Members of the US Senate have asked the NFL commissioner to make more game-day broadcasts available to local fans at no cost on broadcast television.

Members of the US Senate have asked the NFL commissioner to make more game-day broadcasts available to local fans at no cost on broadcast television.

The league already provides free broadcasts in the home cities of competing teams, but in a letter to Commissioner, Roger Goodell, 13 members of the Senate said that the NFL is too narrowly interpreting what a home city is.

“The policy leaves behind NFL fans across the country simply because they live outside cities to which the NFL has granted franchises,” the senators told Goodell, pointing out that the NFL does not consider the western Pennsylvania town of Johnstown part of the Pittsburgh Steelers’ home market.

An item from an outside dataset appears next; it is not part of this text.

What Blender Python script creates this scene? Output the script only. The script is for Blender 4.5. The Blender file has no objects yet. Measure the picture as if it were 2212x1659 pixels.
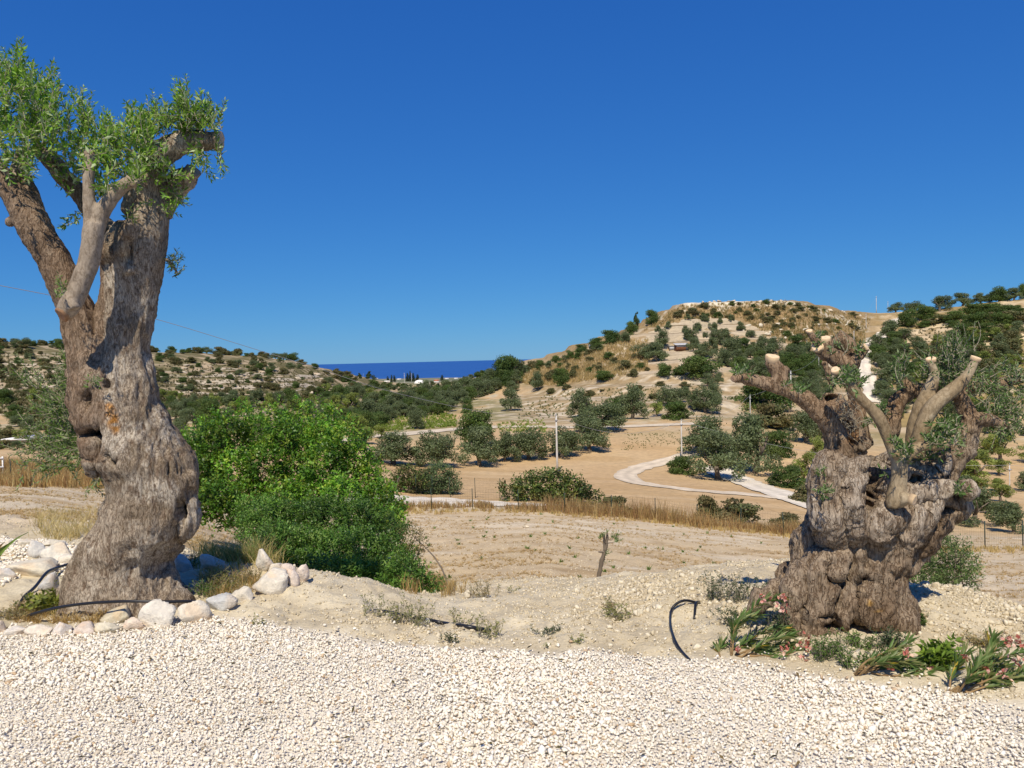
import bpy, math, random
import numpy as np
from mathutils import Vector

# ------------------------------------------------------------------ camera, sky, sun, exposure
SC = bpy.context.scene
COL = SC.collection
EYE = np.array([0.0, 0.0, 1.6])
FPX, CX, CY = 1670.0, 1106.0, 829.5           # focal length and centre in 2212 x 1659 view units
PITCH, ROLL = math.atan((829.5 - 773.0) / FPX), math.radians(1.4)
cp, sp, cr, sr = math.cos(PITCH), math.sin(PITCH), math.cos(ROLL), math.sin(ROLL)
FWD = np.array([0, cp, -sp]); R0 = np.array([1.0, 0, 0]); U0 = np.array([0, sp, cp])
RGT = R0 * cr - U0 * sr; UPV = U0 * cr + R0 * sr
cam = bpy.data.cameras.new('camera'); cam.sensor_width = 36.0; cam.lens = FPX / 2212 * 36
cam.clip_start = 0.05; cam.clip_end = 60000
camo = bpy.data.objects.new('camera', cam); COL.objects.link(camo)
from mathutils import Matrix
camo.matrix_world = Matrix(((RGT[0], UPV[0], -FWD[0], EYE[0]), (RGT[1], UPV[1], -FWD[1], EYE[1]),
                            (RGT[2], UPV[2], -FWD[2], EYE[2]), (0, 0, 0, 1)))
SC.camera = camo

SUN_DIR = np.array([0.17, 1.0, -1.32]); SUN_DIR /= np.linalg.norm(SUN_DIR)
SUN_EL = math.asin(-SUN_DIR[2])
sun = bpy.data.lights.new('sun', 'SUN'); sun.energy = 4.9; sun.angle = math.radians(0.53); sun.color = (1.0, 0.905, 0.745)
suno = bpy.data.objects.new('sun', sun); COL.objects.link(suno)
suno.rotation_euler = Vector(SUN_DIR).to_track_quat('-Z', 'Y').to_euler()
world = bpy.data.worlds.new('World'); SC.world = world; world.use_nodes = True
wn = world.node_tree.nodes; wl = world.node_tree.links
sky = wn.new('ShaderNodeTexSky'); sky.sky_type = 'NISHITA'; sky.sun_disc = False
sky.sun_elevation = SUN_EL; sky.sun_rotation = math.atan2(-SUN_DIR[0], -SUN_DIR[1])
sky.altitude = 0; sky.air_density = 0.85; sky.dust_density = 0.0; sky.ozone_density = 6.0
# one even colour grade over the whole sky, as a phone camera renders it: out = k * in ** g per channel
SKY_S = 0.085
sp_ = wn.new('ShaderNodeSeparateColor'); cb_ = wn.new('ShaderNodeCombineColor'); wl.new(sky.outputs[0], sp_.inputs[0])
for ch, (k_, g_) in enumerate(((0.25, 0.97), (0.485, 0.72), (0.755, 0.44))):
    m1 = wn.new('ShaderNodeMath'); m1.operation = 'MULTIPLY'; m1.inputs[1].default_value = SKY_S; wl.new(sp_.outputs[ch], m1.inputs[0])
    m2 = wn.new('ShaderNodeMath'); m2.operation = 'POWER'; m2.inputs[1].default_value = g_; wl.new(m1.outputs[0], m2.inputs[0])
    m3 = wn.new('ShaderNodeMath'); m3.operation = 'MULTIPLY'; m3.inputs[1].default_value = k_ / SKY_S; wl.new(m2.outputs[0], m3.inputs[0]); wl.new(m3.outputs[0], cb_.inputs[ch])
wl.new(cb_.outputs[0], wn['Background'].inputs[0])
wn['Background'].inputs[1].default_value = SKY_S
SC.view_settings.view_transform = 'Standard'; SC.view_settings.look = 'None'
SC.view_settings.exposure = 0.08; SC.view_settings.gamma = 1.0
SC.cycles.max_bounces = 6; SC.cycles.transparent_max_bounces = 4
SC.cycles.use_denoising = True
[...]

The NFL Network and several cable operators, including Comcast and Time Warner, are in a dispute over football carriage. The NFL wants the network placed on cable’s basic tier, while the cable companies want it to be a premium channel or part of a paid sports tier.

In a statement to the press, the NFL, said: “The goal of our NFL Network games is to show [games] to a national audience. However, that goal has been undercut by several of the largest cable operators that are discriminating against our network by either refusing to carry it or placing it on a much more costly tier than the sports networks that the cable operators themselves own. These cable operators are denying their consumers fair access to this popular NFL programming.”